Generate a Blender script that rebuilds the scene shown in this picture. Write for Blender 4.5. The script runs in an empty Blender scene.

...

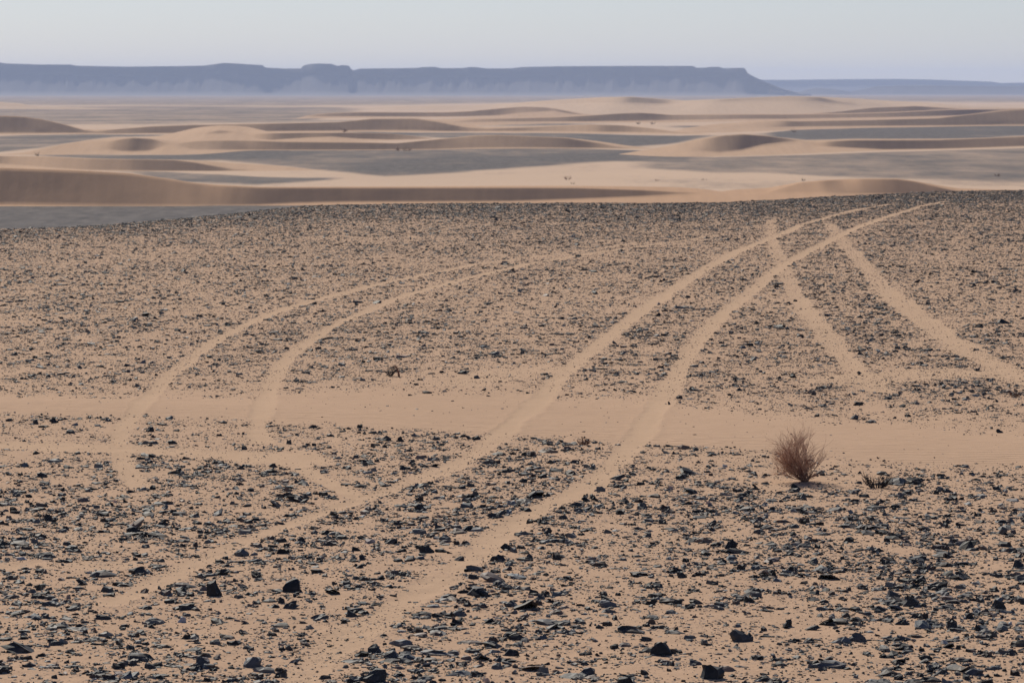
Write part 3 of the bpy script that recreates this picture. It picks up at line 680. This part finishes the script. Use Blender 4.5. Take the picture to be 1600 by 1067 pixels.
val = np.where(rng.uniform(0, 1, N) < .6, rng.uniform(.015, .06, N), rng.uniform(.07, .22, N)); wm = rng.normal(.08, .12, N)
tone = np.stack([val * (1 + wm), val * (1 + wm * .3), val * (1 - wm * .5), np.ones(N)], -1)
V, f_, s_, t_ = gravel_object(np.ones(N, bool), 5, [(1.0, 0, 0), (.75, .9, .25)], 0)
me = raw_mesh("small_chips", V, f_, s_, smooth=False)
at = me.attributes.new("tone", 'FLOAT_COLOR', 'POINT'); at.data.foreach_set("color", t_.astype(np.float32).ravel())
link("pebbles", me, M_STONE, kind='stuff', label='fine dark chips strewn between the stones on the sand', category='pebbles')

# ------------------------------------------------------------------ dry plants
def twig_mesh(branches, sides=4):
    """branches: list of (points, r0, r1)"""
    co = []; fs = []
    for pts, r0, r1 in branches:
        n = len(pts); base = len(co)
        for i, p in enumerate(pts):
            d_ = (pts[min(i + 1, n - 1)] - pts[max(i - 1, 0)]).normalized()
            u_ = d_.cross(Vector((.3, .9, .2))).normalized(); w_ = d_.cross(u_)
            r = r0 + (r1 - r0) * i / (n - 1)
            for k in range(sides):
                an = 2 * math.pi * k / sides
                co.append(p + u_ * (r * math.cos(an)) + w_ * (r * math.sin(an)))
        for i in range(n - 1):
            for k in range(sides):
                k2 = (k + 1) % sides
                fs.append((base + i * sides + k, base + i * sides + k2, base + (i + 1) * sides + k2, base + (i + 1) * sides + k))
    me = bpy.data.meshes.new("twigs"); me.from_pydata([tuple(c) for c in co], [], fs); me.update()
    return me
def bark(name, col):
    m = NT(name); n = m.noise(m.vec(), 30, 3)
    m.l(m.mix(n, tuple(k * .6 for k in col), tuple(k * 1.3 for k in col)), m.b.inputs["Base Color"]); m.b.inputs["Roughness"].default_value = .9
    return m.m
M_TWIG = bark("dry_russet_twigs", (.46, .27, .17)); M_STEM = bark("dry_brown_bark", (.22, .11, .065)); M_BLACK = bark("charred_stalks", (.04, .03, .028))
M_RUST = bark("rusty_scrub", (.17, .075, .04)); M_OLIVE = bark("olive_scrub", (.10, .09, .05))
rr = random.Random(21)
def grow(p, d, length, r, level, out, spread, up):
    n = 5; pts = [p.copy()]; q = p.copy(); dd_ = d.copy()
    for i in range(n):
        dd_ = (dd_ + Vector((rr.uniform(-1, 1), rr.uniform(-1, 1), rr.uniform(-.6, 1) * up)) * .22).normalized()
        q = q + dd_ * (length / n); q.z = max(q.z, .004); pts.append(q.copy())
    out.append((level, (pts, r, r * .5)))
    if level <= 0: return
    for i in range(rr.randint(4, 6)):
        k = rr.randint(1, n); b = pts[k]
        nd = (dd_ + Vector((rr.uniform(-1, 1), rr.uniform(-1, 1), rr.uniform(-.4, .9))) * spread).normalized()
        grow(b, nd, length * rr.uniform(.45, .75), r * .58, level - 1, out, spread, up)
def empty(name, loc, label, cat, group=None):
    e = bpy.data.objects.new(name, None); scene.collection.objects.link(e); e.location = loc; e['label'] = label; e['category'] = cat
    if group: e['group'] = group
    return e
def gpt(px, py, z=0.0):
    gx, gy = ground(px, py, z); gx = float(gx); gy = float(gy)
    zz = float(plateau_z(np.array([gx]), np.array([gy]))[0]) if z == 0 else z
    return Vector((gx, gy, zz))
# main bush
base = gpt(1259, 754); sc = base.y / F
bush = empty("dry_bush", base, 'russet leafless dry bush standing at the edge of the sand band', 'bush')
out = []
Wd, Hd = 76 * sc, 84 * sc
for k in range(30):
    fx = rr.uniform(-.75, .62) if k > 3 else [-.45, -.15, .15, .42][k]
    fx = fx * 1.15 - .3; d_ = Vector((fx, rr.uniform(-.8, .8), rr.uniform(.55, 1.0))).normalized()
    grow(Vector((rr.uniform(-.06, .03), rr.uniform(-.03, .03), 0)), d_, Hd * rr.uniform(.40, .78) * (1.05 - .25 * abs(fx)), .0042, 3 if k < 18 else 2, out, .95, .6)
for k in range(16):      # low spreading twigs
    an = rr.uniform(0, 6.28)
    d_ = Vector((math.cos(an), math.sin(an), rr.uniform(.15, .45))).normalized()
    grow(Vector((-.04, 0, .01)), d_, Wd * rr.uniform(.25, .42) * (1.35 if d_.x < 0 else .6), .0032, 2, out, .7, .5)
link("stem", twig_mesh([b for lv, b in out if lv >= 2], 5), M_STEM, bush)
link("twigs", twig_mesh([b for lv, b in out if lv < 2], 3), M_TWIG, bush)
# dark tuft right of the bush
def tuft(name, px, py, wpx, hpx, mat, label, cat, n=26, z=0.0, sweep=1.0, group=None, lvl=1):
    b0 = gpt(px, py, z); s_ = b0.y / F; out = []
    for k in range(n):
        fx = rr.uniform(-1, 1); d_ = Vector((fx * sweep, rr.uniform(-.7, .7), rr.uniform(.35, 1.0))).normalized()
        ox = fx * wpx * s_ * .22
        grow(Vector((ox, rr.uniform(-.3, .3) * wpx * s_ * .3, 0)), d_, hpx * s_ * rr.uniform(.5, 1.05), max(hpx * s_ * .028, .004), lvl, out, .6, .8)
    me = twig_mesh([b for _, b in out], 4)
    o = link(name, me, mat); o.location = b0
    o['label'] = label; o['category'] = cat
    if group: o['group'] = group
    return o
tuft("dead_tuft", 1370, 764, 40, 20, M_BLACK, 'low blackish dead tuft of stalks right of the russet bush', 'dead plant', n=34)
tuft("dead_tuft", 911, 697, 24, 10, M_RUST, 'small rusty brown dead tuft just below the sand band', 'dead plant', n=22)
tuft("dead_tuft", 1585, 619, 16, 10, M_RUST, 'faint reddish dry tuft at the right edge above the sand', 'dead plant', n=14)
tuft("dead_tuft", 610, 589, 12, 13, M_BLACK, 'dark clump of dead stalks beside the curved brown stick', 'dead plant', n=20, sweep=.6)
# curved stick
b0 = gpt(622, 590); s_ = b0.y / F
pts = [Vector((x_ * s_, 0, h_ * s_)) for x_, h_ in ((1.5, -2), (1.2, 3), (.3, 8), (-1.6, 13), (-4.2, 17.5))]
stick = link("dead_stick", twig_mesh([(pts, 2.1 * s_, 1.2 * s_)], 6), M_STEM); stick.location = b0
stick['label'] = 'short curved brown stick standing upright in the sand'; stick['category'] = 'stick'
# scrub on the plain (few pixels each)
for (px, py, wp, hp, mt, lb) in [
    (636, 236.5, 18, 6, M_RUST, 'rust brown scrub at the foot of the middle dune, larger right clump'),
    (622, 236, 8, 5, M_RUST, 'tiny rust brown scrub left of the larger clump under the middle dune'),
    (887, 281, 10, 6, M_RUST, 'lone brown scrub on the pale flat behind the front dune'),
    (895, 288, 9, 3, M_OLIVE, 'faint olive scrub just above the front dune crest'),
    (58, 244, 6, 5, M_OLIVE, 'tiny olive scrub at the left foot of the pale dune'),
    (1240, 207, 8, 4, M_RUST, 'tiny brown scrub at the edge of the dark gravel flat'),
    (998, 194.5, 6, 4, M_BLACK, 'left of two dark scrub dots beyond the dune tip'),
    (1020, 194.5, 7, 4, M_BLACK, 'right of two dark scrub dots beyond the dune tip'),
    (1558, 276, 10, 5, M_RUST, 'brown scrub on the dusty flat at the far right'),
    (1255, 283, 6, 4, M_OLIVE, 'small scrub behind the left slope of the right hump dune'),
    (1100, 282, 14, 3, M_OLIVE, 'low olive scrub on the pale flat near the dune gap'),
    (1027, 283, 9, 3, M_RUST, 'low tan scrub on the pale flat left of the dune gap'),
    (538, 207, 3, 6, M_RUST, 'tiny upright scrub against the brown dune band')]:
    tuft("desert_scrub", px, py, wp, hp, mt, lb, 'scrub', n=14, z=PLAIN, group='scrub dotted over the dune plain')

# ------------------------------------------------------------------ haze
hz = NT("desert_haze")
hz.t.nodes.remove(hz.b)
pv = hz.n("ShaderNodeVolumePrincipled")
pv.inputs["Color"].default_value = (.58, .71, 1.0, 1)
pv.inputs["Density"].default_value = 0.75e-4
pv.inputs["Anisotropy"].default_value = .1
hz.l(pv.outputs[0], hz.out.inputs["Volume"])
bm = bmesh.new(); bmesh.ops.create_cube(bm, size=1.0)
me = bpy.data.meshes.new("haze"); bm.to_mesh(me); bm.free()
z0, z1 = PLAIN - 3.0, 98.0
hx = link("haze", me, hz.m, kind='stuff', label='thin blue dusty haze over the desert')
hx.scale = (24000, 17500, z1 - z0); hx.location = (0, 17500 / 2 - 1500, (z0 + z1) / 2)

## [Given request]
Filter the listing above by the word "scene"; copy each line that passes.

## [Complete output]
Generate a Blender script that rebuilds the scene shown in this picture. Write for Blender 4.5. The script runs in an empty Blender scene.
    e = bpy.data.objects.new(name, None); scene.collection.objects.link(e); e.location = loc; e['label'] = label; e['category'] = cat